1) Nihon Shoki/Nihongi (Chronicles of Japan from the Earliest Times to A.D. 697) 日本書紀

Completed in 720. The most well-known English translation is that by William G. Aston, first published in 1896. Online version here. The origin of the Nihon Shoki is not as clear as that of the Kojiki but Aston does say “In 714, or two years after the completion of the Kojiki the Empress Gemmei gave orders for the preparation of a national history. We hear nothing more of this project, which may or may not have served to provide materials for the Nihongi (another name for the Nihon Shoki)." The Nihon Shoki dates Jimmu's ascension to B.C. 667, but it is not until AD. 461 that it provides an account which can be confirmed against reliable historical sources. Its last account is in AD. 695.

2) Shoku Nihongi (Chronicle of Japan Continued) 続日本紀

Completed in 797, covers the years 697-791. Translations of parts of it by J. B. Snellen can be found in the Transactions of the Asiatic Society of Japan for 1934 and 1937.  There is a more recent, 2015-2016, translation by Ross Bender in three volumes covering the years 749-770.

3) Nihon Kōki (Later Chronicle of Japan) 日本後紀

Completed in 840, covers the years 792-833.

4) Shoku Nihon Kōki (Later Chronicle of Japan, Continued) 続日本後紀

Completed in  869, covers the years 833 through 850.
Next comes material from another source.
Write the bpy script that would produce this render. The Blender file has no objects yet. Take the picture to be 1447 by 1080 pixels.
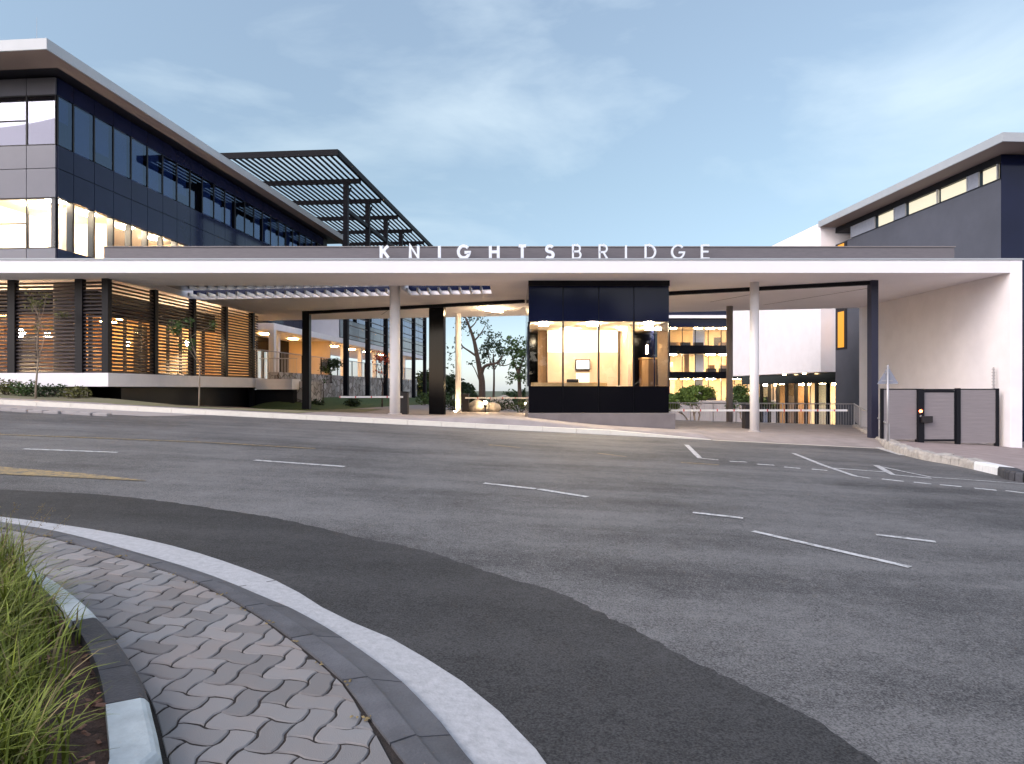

5) Nihon Montoku Tennō Jitsuroku (Veritable Record of Emperor Montoku of Japan) 日本文徳天皇実録

Completed in 879, covers the years 850-858. Edited by Fujiwara Mototsune 

6) Nihon Sandai Jitsuroku (Veritable Record of Three Generations of Emperors of Japan) 日本三代実録

Completed in 901, covers the years 858-887.


Ruijū Kokushi (類聚国史)

completed in 892. Commissioned by Emperor Uda and compiled by Sugawara no Michizane. . Categorizes the events listed in the Six National Histories by both category and date. 

Sagamikuni-fukosu-kōekichō 相模国 封戸租 交易帳: Essentially a list published in 935 of ownership of rice fields in and tax obligations for Sagami Province.


Shinpen-Kamakura-shi 新編鎌倉志: A 12 volume topographical survey   of the Kamakura/Enoshima/Kanazawa region published in 1685 at the bequest of Tokugawa Mitsukuni, the second ruler of the Mito Domain.

Shinpen-Musashi-Fudo-Kiko  新編武蔵風土記稿

A detailed 266 volume topographical survey   of the Musashi region published between 1809 and 1830. Musashi is the old name  for the area covering most of what is now Tōkyō, Kanagawa and Saitama. "Shin-pen" means new edition and was prefixed to the name of the work to distinguish it from the earlier Fudoki described above.